WORK REQUIRED: Return only the lines between the line holding "I0 = [bm.verts.new((p[0], p[1], bk(o)))" and the line holding "bm.faces.new((O0[j], O0[i], I0[i], I0[j])).material_index", the two boundary lines included, exactly as they appear.

RECORDED DATA:
▬▬▬▬▬▬▬▬▬▬
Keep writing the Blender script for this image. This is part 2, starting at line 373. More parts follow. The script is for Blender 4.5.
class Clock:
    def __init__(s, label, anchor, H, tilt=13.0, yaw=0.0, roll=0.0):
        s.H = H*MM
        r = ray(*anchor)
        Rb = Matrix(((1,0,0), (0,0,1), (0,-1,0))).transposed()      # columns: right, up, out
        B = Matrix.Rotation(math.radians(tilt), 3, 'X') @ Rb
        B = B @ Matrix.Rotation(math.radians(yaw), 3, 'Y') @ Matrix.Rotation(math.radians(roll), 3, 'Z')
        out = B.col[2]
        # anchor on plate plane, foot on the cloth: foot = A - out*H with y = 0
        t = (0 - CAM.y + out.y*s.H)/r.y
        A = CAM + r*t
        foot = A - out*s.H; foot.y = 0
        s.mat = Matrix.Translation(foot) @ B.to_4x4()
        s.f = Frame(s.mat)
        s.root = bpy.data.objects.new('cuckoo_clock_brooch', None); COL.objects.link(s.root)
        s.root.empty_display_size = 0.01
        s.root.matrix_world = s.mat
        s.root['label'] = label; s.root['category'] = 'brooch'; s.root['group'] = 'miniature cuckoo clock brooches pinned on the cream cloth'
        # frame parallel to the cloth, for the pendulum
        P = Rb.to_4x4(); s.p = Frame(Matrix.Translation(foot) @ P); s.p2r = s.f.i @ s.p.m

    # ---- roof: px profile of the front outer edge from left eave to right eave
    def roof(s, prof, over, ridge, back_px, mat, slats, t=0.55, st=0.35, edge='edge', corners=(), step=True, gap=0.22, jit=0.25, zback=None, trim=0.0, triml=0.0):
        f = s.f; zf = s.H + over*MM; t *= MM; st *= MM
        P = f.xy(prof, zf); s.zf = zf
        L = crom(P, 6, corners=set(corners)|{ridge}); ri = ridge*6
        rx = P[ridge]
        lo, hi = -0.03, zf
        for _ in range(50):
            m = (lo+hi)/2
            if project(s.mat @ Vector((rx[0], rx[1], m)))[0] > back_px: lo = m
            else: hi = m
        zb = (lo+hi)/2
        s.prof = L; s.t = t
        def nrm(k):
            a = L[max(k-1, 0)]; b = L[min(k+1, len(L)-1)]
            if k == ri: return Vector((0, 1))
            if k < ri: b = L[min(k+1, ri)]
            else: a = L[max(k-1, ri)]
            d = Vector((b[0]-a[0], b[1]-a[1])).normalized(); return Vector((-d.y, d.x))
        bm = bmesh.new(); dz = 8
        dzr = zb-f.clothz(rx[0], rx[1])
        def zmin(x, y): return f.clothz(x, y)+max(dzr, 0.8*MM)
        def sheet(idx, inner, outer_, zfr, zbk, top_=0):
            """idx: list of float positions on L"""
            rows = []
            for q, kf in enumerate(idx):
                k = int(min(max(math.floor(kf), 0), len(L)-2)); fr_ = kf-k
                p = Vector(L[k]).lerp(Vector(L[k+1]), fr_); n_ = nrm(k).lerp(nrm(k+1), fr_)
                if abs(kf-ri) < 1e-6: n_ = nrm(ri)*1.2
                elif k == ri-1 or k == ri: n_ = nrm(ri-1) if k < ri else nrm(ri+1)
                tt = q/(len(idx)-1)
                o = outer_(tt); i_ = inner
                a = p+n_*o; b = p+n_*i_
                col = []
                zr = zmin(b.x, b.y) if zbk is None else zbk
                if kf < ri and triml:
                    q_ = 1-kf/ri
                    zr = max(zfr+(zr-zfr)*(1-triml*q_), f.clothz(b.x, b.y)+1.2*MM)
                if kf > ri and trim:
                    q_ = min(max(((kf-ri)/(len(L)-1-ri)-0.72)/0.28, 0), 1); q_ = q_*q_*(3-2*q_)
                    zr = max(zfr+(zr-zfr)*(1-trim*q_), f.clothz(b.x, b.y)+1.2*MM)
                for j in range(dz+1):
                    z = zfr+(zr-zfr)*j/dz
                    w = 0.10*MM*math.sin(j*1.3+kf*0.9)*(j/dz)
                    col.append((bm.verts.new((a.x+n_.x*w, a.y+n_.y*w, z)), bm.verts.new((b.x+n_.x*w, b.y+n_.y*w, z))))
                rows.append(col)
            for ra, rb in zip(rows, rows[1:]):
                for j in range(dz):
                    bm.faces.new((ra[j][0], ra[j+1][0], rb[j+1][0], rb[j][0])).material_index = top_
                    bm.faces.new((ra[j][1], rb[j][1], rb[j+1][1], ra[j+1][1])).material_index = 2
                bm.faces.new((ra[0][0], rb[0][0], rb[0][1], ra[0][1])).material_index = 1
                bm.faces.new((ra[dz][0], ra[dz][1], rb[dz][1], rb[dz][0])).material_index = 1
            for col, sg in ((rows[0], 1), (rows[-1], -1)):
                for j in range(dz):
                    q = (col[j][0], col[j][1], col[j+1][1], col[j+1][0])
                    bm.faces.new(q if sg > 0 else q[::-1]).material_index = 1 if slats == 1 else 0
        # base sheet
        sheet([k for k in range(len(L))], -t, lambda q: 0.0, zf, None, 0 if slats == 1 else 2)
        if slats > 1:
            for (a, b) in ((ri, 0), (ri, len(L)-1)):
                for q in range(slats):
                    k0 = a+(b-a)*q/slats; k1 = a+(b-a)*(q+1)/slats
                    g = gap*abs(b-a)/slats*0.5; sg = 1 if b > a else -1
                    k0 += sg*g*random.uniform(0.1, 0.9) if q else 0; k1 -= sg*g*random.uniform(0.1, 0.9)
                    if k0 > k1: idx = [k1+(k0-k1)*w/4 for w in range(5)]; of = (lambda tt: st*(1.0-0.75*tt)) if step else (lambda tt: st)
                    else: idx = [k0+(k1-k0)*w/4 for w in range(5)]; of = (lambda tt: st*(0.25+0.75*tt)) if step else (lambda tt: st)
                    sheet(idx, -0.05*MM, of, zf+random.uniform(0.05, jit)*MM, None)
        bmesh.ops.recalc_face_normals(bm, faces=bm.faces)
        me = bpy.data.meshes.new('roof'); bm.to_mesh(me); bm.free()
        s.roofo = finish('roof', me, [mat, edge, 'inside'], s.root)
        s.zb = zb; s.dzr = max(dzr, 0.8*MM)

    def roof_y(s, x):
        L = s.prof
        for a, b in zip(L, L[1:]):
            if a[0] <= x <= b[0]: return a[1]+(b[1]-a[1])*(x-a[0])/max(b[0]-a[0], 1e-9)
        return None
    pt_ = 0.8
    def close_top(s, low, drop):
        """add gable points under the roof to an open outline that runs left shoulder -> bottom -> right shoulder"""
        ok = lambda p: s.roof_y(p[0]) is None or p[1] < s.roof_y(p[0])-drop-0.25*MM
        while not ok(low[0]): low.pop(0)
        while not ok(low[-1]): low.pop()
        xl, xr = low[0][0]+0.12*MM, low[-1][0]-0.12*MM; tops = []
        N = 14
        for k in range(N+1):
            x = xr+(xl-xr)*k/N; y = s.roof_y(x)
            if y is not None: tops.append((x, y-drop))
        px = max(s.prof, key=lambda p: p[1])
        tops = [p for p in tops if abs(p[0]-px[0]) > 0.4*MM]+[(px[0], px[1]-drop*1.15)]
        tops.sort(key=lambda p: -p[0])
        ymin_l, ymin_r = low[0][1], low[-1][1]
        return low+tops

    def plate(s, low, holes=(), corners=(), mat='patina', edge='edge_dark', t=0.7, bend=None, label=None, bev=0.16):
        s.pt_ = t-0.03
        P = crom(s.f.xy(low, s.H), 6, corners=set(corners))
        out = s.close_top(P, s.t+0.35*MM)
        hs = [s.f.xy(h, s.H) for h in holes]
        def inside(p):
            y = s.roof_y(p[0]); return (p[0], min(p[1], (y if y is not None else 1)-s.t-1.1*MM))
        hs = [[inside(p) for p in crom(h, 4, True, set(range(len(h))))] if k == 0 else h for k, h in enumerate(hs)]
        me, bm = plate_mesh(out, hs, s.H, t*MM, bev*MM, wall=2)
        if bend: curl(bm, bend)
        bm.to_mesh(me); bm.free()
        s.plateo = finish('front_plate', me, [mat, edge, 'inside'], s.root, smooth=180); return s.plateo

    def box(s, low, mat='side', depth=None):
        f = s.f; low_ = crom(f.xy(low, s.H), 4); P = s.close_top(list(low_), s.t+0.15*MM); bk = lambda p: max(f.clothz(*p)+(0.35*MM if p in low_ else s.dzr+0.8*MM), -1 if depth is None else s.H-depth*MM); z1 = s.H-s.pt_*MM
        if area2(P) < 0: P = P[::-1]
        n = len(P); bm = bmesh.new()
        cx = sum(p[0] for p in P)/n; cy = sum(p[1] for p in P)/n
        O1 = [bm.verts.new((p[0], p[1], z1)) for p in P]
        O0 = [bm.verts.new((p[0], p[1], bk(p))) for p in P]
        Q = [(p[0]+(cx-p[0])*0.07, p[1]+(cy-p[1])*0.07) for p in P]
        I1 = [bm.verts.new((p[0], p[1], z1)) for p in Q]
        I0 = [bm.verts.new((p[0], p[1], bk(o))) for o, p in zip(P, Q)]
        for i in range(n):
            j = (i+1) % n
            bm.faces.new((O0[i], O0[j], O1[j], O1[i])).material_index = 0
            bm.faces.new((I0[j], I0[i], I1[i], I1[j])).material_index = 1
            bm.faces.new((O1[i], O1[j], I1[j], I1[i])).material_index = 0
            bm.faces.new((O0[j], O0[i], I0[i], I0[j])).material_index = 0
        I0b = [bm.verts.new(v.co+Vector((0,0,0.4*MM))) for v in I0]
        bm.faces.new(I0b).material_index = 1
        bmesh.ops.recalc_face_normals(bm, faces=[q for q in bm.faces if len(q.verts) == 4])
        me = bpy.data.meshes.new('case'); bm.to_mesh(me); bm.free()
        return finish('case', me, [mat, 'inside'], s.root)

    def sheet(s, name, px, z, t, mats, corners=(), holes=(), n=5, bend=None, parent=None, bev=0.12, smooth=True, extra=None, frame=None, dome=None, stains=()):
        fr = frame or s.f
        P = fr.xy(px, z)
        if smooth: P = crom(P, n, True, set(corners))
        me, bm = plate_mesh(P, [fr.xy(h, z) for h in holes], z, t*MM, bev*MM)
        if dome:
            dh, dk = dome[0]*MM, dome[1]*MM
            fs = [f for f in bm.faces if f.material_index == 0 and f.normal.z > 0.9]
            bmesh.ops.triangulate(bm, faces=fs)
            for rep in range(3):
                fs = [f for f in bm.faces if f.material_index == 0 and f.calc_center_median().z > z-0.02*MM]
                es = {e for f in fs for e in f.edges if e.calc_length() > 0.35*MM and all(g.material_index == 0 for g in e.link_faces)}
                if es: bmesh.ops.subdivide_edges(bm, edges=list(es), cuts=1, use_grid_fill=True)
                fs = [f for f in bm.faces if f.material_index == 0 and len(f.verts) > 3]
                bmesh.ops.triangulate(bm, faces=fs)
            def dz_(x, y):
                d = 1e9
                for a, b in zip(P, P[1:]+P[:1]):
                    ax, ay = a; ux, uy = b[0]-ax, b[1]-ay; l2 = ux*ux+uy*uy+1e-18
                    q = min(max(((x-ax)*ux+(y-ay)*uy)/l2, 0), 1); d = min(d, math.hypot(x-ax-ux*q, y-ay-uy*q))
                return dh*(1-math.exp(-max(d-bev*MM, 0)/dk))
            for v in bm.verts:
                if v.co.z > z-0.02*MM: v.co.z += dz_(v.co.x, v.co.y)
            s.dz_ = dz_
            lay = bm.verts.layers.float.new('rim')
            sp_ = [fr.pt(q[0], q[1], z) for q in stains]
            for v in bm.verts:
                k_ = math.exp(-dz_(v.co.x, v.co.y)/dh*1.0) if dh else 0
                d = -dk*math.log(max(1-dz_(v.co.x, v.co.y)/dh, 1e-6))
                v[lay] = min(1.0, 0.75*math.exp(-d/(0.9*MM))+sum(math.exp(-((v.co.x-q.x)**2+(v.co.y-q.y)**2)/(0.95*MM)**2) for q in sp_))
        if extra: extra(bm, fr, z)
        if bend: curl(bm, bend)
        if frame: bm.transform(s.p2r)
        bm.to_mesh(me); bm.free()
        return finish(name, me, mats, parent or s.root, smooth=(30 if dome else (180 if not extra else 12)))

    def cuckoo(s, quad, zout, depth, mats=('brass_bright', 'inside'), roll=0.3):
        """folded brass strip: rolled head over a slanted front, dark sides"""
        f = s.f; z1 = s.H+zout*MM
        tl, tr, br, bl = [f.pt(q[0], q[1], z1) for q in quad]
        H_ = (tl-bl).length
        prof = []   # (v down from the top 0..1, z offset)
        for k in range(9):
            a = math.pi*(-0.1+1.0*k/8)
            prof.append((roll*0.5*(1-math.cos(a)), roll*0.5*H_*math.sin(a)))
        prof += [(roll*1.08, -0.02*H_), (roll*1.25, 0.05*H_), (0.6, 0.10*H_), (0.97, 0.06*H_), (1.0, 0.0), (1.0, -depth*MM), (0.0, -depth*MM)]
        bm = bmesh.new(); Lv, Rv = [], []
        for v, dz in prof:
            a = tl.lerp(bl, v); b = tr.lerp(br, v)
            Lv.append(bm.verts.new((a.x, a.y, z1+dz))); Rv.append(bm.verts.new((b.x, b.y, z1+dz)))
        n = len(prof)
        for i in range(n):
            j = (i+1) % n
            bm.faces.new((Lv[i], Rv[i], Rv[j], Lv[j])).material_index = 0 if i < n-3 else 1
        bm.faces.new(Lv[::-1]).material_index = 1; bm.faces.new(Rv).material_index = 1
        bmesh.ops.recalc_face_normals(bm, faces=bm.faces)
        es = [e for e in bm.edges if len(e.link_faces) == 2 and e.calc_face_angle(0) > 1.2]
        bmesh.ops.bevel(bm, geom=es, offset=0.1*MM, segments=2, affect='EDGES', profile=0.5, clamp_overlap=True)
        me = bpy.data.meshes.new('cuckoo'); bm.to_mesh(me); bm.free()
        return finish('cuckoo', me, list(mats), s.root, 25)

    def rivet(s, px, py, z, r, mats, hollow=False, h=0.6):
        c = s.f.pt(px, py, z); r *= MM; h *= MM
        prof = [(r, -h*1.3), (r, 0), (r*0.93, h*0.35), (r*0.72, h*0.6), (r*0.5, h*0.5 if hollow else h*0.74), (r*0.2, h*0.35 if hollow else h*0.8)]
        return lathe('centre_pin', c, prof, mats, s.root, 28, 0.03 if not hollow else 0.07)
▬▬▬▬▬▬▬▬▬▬
REPLY TO THE EXERCISE:
        I0 = [bm.verts.new((p[0], p[1], bk(o))) for o, p in zip(P, Q)]
        for i in range(n):
            j = (i+1) % n
            bm.faces.new((O0[i], O0[j], O1[j], O1[i])).material_index = 0
            bm.faces.new((I0[j], I0[i], I1[i], I1[j])).material_index = 1
            bm.faces.new((O1[i], O1[j], I1[j], I1[i])).material_index = 0
            bm.faces.new((O0[j], O0[i], I0[i], I0[j])).material_index = 0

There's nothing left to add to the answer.